Now that this place belongs to another, where is home?
When we shut the doors for the last time, I felt that the pin in the map of my life had been pulled out and the threads that connect me to this place, that had linked me to many pathways in my life, all fell away from this spot. My center point was gone. I had no safe harbour in the storm. This place that I would come back to celebrate triumphs and where I licked my wounds after failures was no longer there. No longer a respite where I could gather strength before taking on the world again. A refuge to heal broken hearts and disappointments in life.

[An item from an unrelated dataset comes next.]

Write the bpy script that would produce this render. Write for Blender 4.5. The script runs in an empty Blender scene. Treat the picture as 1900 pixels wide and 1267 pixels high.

So, where was home? Where is that center point? A house is not just a building where you reside. It is the silent member of the family. Another child that also requires love and care. A parent that surrounds you with a warm embrace. It is where my memories remain like projections on the wall. Their vibrant colors have become pale, their sharp focus is softened by time. When it was time to let go of this place, I knew that it will always be with me like a sliver of wood nestled under the skin.
To convey this feeling, I photographed each room with projections of family photographs, most of which were taken by my father throughout the years. Using only natural light and the light from the projector, I had to employ a slow shutter speed to get the balance in the exposures right. I chose to leave the random picture hooks in the wall, the plaster that had started cracking, and a broom to show that once there was life here.